Data lines →

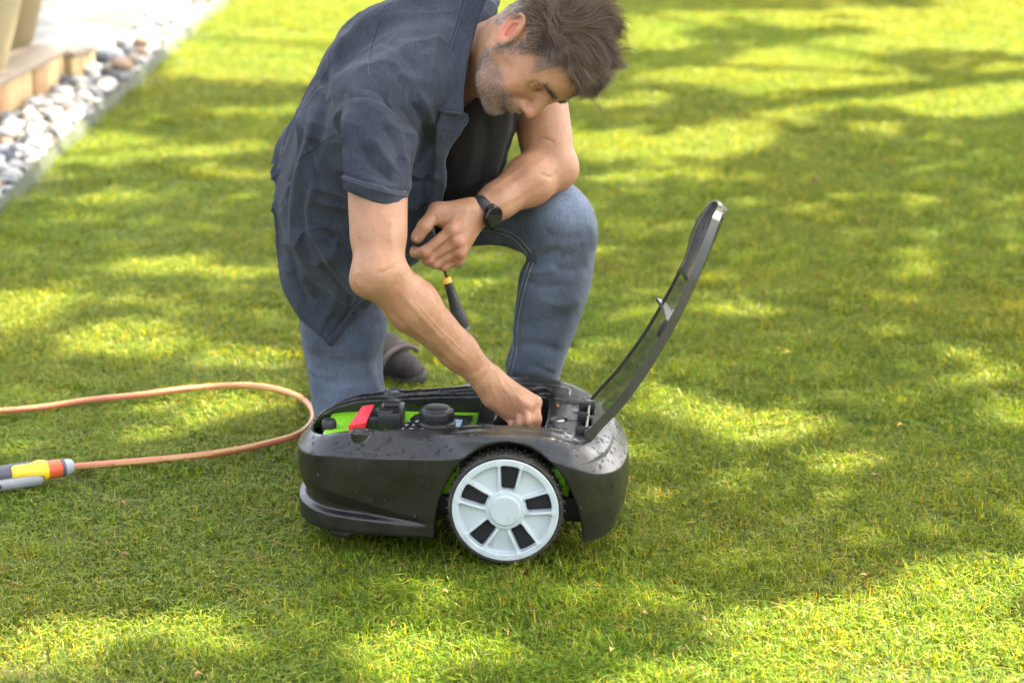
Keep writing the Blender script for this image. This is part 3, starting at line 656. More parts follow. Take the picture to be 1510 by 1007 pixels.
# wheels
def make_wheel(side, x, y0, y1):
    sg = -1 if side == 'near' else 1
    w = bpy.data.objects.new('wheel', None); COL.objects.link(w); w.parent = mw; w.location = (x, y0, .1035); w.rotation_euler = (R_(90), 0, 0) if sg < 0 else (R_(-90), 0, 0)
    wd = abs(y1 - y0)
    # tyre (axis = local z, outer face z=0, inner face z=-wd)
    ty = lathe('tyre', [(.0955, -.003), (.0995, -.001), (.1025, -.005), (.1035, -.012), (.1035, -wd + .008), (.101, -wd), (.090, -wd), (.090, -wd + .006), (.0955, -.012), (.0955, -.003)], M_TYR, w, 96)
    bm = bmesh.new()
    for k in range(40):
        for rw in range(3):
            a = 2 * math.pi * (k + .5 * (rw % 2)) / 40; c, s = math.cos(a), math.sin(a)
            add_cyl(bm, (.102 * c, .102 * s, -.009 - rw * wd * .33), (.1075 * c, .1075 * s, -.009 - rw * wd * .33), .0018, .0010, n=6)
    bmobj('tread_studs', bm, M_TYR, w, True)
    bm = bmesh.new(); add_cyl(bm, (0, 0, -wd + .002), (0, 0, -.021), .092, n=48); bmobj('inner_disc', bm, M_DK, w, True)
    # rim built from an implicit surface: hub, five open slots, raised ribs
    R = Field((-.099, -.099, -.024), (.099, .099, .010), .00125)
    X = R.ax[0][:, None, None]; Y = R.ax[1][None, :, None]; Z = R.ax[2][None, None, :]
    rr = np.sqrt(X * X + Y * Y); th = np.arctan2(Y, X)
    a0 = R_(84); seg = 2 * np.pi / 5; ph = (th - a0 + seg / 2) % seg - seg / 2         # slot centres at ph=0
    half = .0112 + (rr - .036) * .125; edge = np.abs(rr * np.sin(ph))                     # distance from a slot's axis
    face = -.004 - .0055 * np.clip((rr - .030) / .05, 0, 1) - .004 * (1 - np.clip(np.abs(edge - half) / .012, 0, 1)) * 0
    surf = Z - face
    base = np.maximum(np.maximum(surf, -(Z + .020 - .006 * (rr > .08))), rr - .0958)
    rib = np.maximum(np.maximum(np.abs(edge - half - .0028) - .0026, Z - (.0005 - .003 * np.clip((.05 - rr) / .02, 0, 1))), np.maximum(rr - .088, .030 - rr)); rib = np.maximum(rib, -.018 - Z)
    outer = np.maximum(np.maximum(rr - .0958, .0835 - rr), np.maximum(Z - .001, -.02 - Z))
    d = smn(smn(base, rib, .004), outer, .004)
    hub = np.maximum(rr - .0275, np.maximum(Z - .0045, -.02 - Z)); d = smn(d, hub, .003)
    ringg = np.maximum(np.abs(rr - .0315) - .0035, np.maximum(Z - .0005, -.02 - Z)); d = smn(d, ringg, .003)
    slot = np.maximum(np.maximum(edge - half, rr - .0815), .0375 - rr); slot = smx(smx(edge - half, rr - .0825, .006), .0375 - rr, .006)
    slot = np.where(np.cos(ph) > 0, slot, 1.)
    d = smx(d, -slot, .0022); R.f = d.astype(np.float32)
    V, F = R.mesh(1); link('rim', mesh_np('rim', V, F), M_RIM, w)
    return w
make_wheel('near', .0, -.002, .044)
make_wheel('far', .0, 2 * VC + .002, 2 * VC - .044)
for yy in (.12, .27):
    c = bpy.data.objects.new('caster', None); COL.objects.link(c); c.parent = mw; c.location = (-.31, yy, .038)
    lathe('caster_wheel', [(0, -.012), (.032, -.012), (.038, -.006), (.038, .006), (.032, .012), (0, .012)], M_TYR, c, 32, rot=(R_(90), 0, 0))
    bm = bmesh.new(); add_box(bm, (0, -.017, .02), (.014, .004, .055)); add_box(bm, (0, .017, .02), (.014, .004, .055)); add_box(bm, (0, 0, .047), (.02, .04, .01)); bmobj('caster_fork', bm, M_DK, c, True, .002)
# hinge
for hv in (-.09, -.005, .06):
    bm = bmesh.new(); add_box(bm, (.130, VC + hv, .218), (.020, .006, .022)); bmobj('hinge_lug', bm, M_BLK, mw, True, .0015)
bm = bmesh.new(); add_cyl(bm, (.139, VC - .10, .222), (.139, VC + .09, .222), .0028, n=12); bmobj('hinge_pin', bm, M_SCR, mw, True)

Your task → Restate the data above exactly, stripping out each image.

Correct response →
Keep writing the Blender script for this image. This is part 3, starting at line 656. More parts follow. Take the picture to be 1510 by 1007 pixels.
# wheels
def make_wheel(side, x, y0, y1):
    sg = -1 if side == 'near' else 1
    w = bpy.data.objects.new('wheel', None); COL.objects.link(w); w.parent = mw; w.location = (x, y0, .1035); w.rotation_euler = (R_(90), 0, 0) if sg < 0 else (R_(-90), 0, 0)
    wd = abs(y1 - y0)
    # tyre (axis = local z, outer face z=0, inner face z=-wd)
    ty = lathe('tyre', [(.0955, -.003), (.0995, -.001), (.1025, -.005), (.1035, -.012), (.1035, -wd + .008), (.101, -wd), (.090, -wd), (.090, -wd + .006), (.0955, -.012), (.0955, -.003)], M_TYR, w, 96)
    bm = bmesh.new()
    for k in range(40):
        for rw in range(3):
            a = 2 * math.pi * (k + .5 * (rw % 2)) / 40; c, s = math.cos(a), math.sin(a)
            add_cyl(bm, (.102 * c, .102 * s, -.009 - rw * wd * .33), (.1075 * c, .1075 * s, -.009 - rw * wd * .33), .0018, .0010, n=6)
    bmobj('tread_studs', bm, M_TYR, w, True)
    bm = bmesh.new(); add_cyl(bm, (0, 0, -wd + .002), (0, 0, -.021), .092, n=48); bmobj('inner_disc', bm, M_DK, w, True)
    # rim built from an implicit surface: hub, five open slots, raised ribs
    R = Field((-.099, -.099, -.024), (.099, .099, .010), .00125)
    X = R.ax[0][:, None, None]; Y = R.ax[1][None, :, None]; Z = R.ax[2][None, None, :]
    rr = np.sqrt(X * X + Y * Y); th = np.arctan2(Y, X)
    a0 = R_(84); seg = 2 * np.pi / 5; ph = (th - a0 + seg / 2) % seg - seg / 2         # slot centres at ph=0
    half = .0112 + (rr - .036) * .125; edge = np.abs(rr * np.sin(ph))                     # distance from a slot's axis
    face = -.004 - .0055 * np.clip((rr - .030) / .05, 0, 1) - .004 * (1 - np.clip(np.abs(edge - half) / .012, 0, 1)) * 0
    surf = Z - face
    base = np.maximum(np.maximum(surf, -(Z + .020 - .006 * (rr > .08))), rr - .0958)
    rib = np.maximum(np.maximum(np.abs(edge - half - .0028) - .0026, Z - (.0005 - .003 * np.clip((.05 - rr) / .02, 0, 1))), np.maximum(rr - .088, .030 - rr)); rib = np.maximum(rib, -.018 - Z)
    outer = np.maximum(np.maximum(rr - .0958, .0835 - rr), np.maximum(Z - .001, -.02 - Z))
    d = smn(smn(base, rib, .004), outer, .004)
    hub = np.maximum(rr - .0275, np.maximum(Z - .0045, -.02 - Z)); d = smn(d, hub, .003)
    ringg = np.maximum(np.abs(rr - .0315) - .0035, np.maximum(Z - .0005, -.02 - Z)); d = smn(d, ringg, .003)
    slot = np.maximum(np.maximum(edge - half, rr - .0815), .0375 - rr); slot = smx(smx(edge - half, rr - .0825, .006), .0375 - rr, .006)
    slot = np.where(np.cos(ph) > 0, slot, 1.)
    d = smx(d, -slot, .0022); R.f = d.astype(np.float32)
    V, F = R.mesh(1); link('rim', mesh_np('rim', V, F), M_RIM, w)
    return w
make_wheel('near', .0, -.002, .044)
make_wheel('far', .0, 2 * VC + .002, 2 * VC - .044)
for yy in (.12, .27):
    c = bpy.data.objects.new('caster', None); COL.objects.link(c); c.parent = mw; c.location = (-.31, yy, .038)
    lathe('caster_wheel', [(0, -.012), (.032, -.012), (.038, -.006), (.038, .006), (.032, .012), (0, .012)], M_TYR, c, 32, rot=(R_(90), 0, 0))
    bm = bmesh.new(); add_box(bm, (0, -.017, .02), (.014, .004, .055)); add_box(bm, (0, .017, .02), (.014, .004, .055)); add_box(bm, (0, 0, .047), (.02, .04, .01)); bmobj('caster_fork', bm, M_DK, c, True, .002)
# hinge
for hv in (-.09, -.005, .06):
    bm = bmesh.new(); add_box(bm, (.130, VC + hv, .218), (.020, .006, .022)); bmobj('hinge_lug', bm, M_BLK, mw, True, .0015)
bm = bmesh.new(); add_cyl(bm, (.139, VC - .10, .222), (.139, VC + .09, .222), .0028, n=12); bmobj('hinge_pin', bm, M_SCR, mw, True)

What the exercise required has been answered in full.